• [WRITTEN REQUEST]:
Write out the material exactly, leaving every picture behind.

** START OF DATA SHOWN **

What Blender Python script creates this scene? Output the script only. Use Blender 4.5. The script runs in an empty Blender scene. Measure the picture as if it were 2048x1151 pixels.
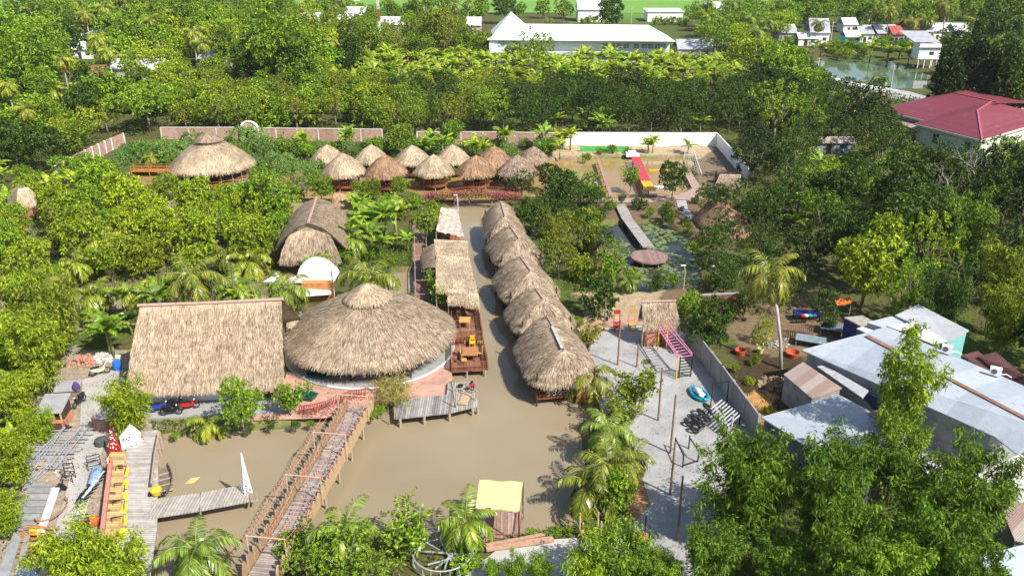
import bpy, math, random
import numpy as np
from mathutils import Vector, Matrix
R = math.radians
# ------------------------------------------------------------------ camera, sky, sun
F, H, YH = 1700.0, 38.0, -150.0
PITCH = math.atan((575.5 - YH) / F)
CP, SP = math.cos(PITCH), math.sin(PITCH)
scn = bpy.context.scene
cam = bpy.data.cameras.new("camera"); camo = bpy.data.objects.new("camera", cam)
scn.collection.objects.link(camo)
cam.lens = 36 * F / 2048; cam.sensor_width = 36
cam.clip_start = 0.5; cam.clip_end = 5000
camo.location = (0, 0, H); camo.rotation_euler = (math.pi / 2 - PITCH, 0, 0)
scn.camera = camo
SUN_EL, SUN_AZ = R(47), math.atan2(0.68, -0.62)      # azimuth measured from +Y towards +X
sd = Vector((math.sin(SUN_AZ) * math.cos(SUN_EL), math.cos(SUN_AZ) * math.cos(SUN_EL), math.sin(SUN_EL)))
sun = bpy.data.lights.new("sun", 'SUN'); suno = bpy.data.objects.new("sun", sun)
scn.collection.objects.link(suno)
sun.energy = 5.0; sun.angle = R(0.6); sun.color = (1.0, 0.955, 0.87)
suno.rotation_euler = sd.to_track_quat('Z', 'Y').to_euler(); suno.location = (60, -60, 120)
world = bpy.data.worlds.new("World"); scn.world = world; world.use_nodes = True
wn = world.node_tree; sky = wn.nodes.new('ShaderNodeTexSky'); sky.sky_type = 'NISHITA'
sky.sun_disc = False; sky.sun_elevation = SUN_EL; sky.sun_rotation = SUN_AZ
sky.air_density = 1.0; sky.dust_density = 1.5; sky.ozone_density = 1.0
wn.links.new(sky.outputs[0], wn.nodes['Background'].inputs[0]); wn.nodes['Background'].inputs[1].default_value = 0.12
scn.view_settings.view_transform = 'Standard'; scn.view_settings.look = 'None'
scn.view_settings.exposure = 0.54; scn.view_settings.gamma = 1
scn.cycles.max_bounces = 5; scn.cycles.transparent_max_bounces = 6
scn.cycles.diffuse_bounces = 2; scn.cycles.use_denoising = True
scn.cycles.sample_clamp_indirect = 6

def W(px, py, z=0.0):
    """point of the photograph -> the place at height z it shows"""
    a, b = (px - 1024) / F, -(py - 575.5) / F
    d = Vector((a, CP + b * SP, -SP + b * CP))
    t = (z - H) / d.z
    return Vector((a * t, d.y * t, z))
def ZC(p): return p[1] * CP - (p[2] - H) * SP           # depth of a point
def PX(p):
    z = ZC(p); return 1024 + F * p[0] / z, 575.5 - F * (p[1] * SP + (p[2] - H) * CP) / z
# ------------------------------------------------------------------ materials
MATS = {}
def nmat(name):
    m = bpy.data.materials.new(name); m.use_nodes = True
    return m, m.node_tree, m.node_tree.nodes['Principled BSDF']
def ramp(nt, cols, fac):
    r = nt.nodes.new('ShaderNodeValToRGB'); e = r.color_ramp.elements
    while len(e) < len(cols): e.new(0.5)
    for i, c in enumerate(cols):
        pos, c = c if isinstance(c[1], (tuple, list)) else (i / (len(cols) - 1), c)
        e[i].position = pos; e[i].color = (*c, 1)
    nt.links.new(fac, r.inputs[0]); return r.outputs[0]
def noise(nt, scale, detail=4, vec=None, rough=0.6, dist=0.0):
    n = nt.nodes.new('ShaderNodeTexNoise'); n.inputs['Scale'].default_value = scale
    n.inputs['Detail'].default_value = detail; n.inputs['Roughness'].default_value = rough
    n.inputs['Distortion'].default_value = dist
    if vec is None: vec = coords(nt)
    nt.links.new(vec, n.inputs['Vector']); return n.outputs['Fac']
def coords(nt, sc=(1, 1, 1), rz=0.0, kind='Object'):
    t = nt.nodes.new('ShaderNodeTexCoord'); m = nt.nodes.new('ShaderNodeMapping')
    m.inputs['Scale'].default_value = sc; m.inputs['Rotation'].default_value = (0, 0, rz)
    nt.links.new(t.outputs[kind], m.inputs[0]); return m.outputs[0]
def mixc(nt, a, b, fac, typ='MIX'):
    m = nt.nodes.new('ShaderNodeMix'); m.data_type = 'RGBA'; m.blend_type = typ
    for s, v in ((m.inputs[0], fac), (m.inputs[6], a), (m.inputs[7], b)):
        if isinstance(v, (int, float)): s.default_value = v
        elif isinstance(v, tuple): s.default_value = (*v, 1)
        else: nt.links.new(v, s)
    return m.outputs[2]
def bump(nt, b, h, strength=0.4, dist=0.05):
    n = nt.nodes.new('ShaderNodeBump'); n.inputs['Strength'].default_value = strength
    n.inputs['Distance'].default_value = dist
    nt.links.new(h, n.inputs['Height']); nt.links.new(n.outputs[0], b.inputs['Normal'])
def plain(name, col, rough=0.6, var=0.25, scale=3.0, metal=0.0, bmp=0.15, spec=0.3):
    """painted or natural surface with uneven tone"""
    if name in MATS: return MATS[name]
    m, nt, b = nmat(name)
    c2 = tuple(max(0, x * (1 - var)) for x in col); c3 = tuple(min(1, x * (1 + var * .6)) for x in col)
    n = noise(nt, scale, 6)
    nt.links.new(ramp(nt, [(0.3, c2), (0.52, col), (0.72, c3)], n), b.inputs['Base Color'])
    b.inputs['Roughness'].default_value = rough; b.inputs['Metallic'].default_value = metal
    b.inputs['Specular IOR Level'].default_value = spec
    if bmp: bump(nt, b, noise(nt, scale * 6, 3), bmp, 0.02)
    MATS[name] = m; return m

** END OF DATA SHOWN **

• [THE SOLUTION]:
What Blender Python script creates this scene? Output the script only. Use Blender 4.5. The script runs in an empty Blender scene. Measure the picture as if it were 2048x1151 pixels.
import bpy, math, random
import numpy as np
from mathutils import Vector, Matrix
R = math.radians
# ------------------------------------------------------------------ camera, sky, sun
F, H, YH = 1700.0, 38.0, -150.0
PITCH = math.atan((575.5 - YH) / F)
CP, SP = math.cos(PITCH), math.sin(PITCH)
scn = bpy.context.scene
cam = bpy.data.cameras.new("camera"); camo = bpy.data.objects.new("camera", cam)
scn.collection.objects.link(camo)
cam.lens = 36 * F / 2048; cam.sensor_width = 36
cam.clip_start = 0.5; cam.clip_end = 5000
camo.location = (0, 0, H); camo.rotation_euler = (math.pi / 2 - PITCH, 0, 0)
scn.camera = camo
SUN_EL, SUN_AZ = R(47), math.atan2(0.68, -0.62)      # azimuth measured from +Y towards +X
sd = Vector((math.sin(SUN_AZ) * math.cos(SUN_EL), math.cos(SUN_AZ) * math.cos(SUN_EL), math.sin(SUN_EL)))
sun = bpy.data.lights.new("sun", 'SUN'); suno = bpy.data.objects.new("sun", sun)
scn.collection.objects.link(suno)
sun.energy = 5.0; sun.angle = R(0.6); sun.color = (1.0, 0.955, 0.87)
suno.rotation_euler = sd.to_track_quat('Z', 'Y').to_euler(); suno.location = (60, -60, 120)
world = bpy.data.worlds.new("World"); scn.world = world; world.use_nodes = True
wn = world.node_tree; sky = wn.nodes.new('ShaderNodeTexSky'); sky.sky_type = 'NISHITA'
sky.sun_disc = False; sky.sun_elevation = SUN_EL; sky.sun_rotation = SUN_AZ
sky.air_density = 1.0; sky.dust_density = 1.5; sky.ozone_density = 1.0
wn.links.new(sky.outputs[0], wn.nodes['Background'].inputs[0]); wn.nodes['Background'].inputs[1].default_value = 0.12
scn.view_settings.view_transform = 'Standard'; scn.view_settings.look = 'None'
scn.view_settings.exposure = 0.54; scn.view_settings.gamma = 1
scn.cycles.max_bounces = 5; scn.cycles.transparent_max_bounces = 6
scn.cycles.diffuse_bounces = 2; scn.cycles.use_denoising = True
scn.cycles.sample_clamp_indirect = 6

def W(px, py, z=0.0):
    """point of the photograph -> the place at height z it shows"""
    a, b = (px - 1024) / F, -(py - 575.5) / F
    d = Vector((a, CP + b * SP, -SP + b * CP))
    t = (z - H) / d.z
    return Vector((a * t, d.y * t, z))
def ZC(p): return p[1] * CP - (p[2] - H) * SP           # depth of a point
def PX(p):
    z = ZC(p); return 1024 + F * p[0] / z, 575.5 - F * (p[1] * SP + (p[2] - H) * CP) / z
# ------------------------------------------------------------------ materials
MATS = {}
def nmat(name):
    m = bpy.data.materials.new(name); m.use_nodes = True
    return m, m.node_tree, m.node_tree.nodes['Principled BSDF']
def ramp(nt, cols, fac):
    r = nt.nodes.new('ShaderNodeValToRGB'); e = r.color_ramp.elements
    while len(e) < len(cols): e.new(0.5)
    for i, c in enumerate(cols):
        pos, c = c if isinstance(c[1], (tuple, list)) else (i / (len(cols) - 1), c)
        e[i].position = pos; e[i].color = (*c, 1)
    nt.links.new(fac, r.inputs[0]); return r.outputs[0]
def noise(nt, scale, detail=4, vec=None, rough=0.6, dist=0.0):
    n = nt.nodes.new('ShaderNodeTexNoise'); n.inputs['Scale'].default_value = scale
    n.inputs['Detail'].default_value = detail; n.inputs['Roughness'].default_value = rough
    n.inputs['Distortion'].default_value = dist
    if vec is None: vec = coords(nt)
    nt.links.new(vec, n.inputs['Vector']); return n.outputs['Fac']
def coords(nt, sc=(1, 1, 1), rz=0.0, kind='Object'):
    t = nt.nodes.new('ShaderNodeTexCoord'); m = nt.nodes.new('ShaderNodeMapping')
    m.inputs['Scale'].default_value = sc; m.inputs['Rotation'].default_value = (0, 0, rz)
    nt.links.new(t.outputs[kind], m.inputs[0]); return m.outputs[0]
def mixc(nt, a, b, fac, typ='MIX'):
    m = nt.nodes.new('ShaderNodeMix'); m.data_type = 'RGBA'; m.blend_type = typ
    for s, v in ((m.inputs[0], fac), (m.inputs[6], a), (m.inputs[7], b)):
        if isinstance(v, (int, float)): s.default_value = v
        elif isinstance(v, tuple): s.default_value = (*v, 1)
        else: nt.links.new(v, s)
    return m.outputs[2]
def bump(nt, b, h, strength=0.4, dist=0.05):
    n = nt.nodes.new('ShaderNodeBump'); n.inputs['Strength'].default_value = strength
    n.inputs['Distance'].default_value = dist
    nt.links.new(h, n.inputs['Height']); nt.links.new(n.outputs[0], b.inputs['Normal'])
def plain(name, col, rough=0.6, var=0.25, scale=3.0, metal=0.0, bmp=0.15, spec=0.3):
    """painted or natural surface with uneven tone"""
    if name in MATS: return MATS[name]
    m, nt, b = nmat(name)
    c2 = tuple(max(0, x * (1 - var)) for x in col); c3 = tuple(min(1, x * (1 + var * .6)) for x in col)
    n = noise(nt, scale, 6)
    nt.links.new(ramp(nt, [(0.3, c2), (0.52, col), (0.72, c3)], n), b.inputs['Base Color'])
    b.inputs['Roughness'].default_value = rough; b.inputs['Metallic'].default_value = metal
    b.inputs['Specular IOR Level'].default_value = spec
    if bmp: bump(nt, b, noise(nt, scale * 6, 3), bmp, 0.02)
    MATS[name] = m; return m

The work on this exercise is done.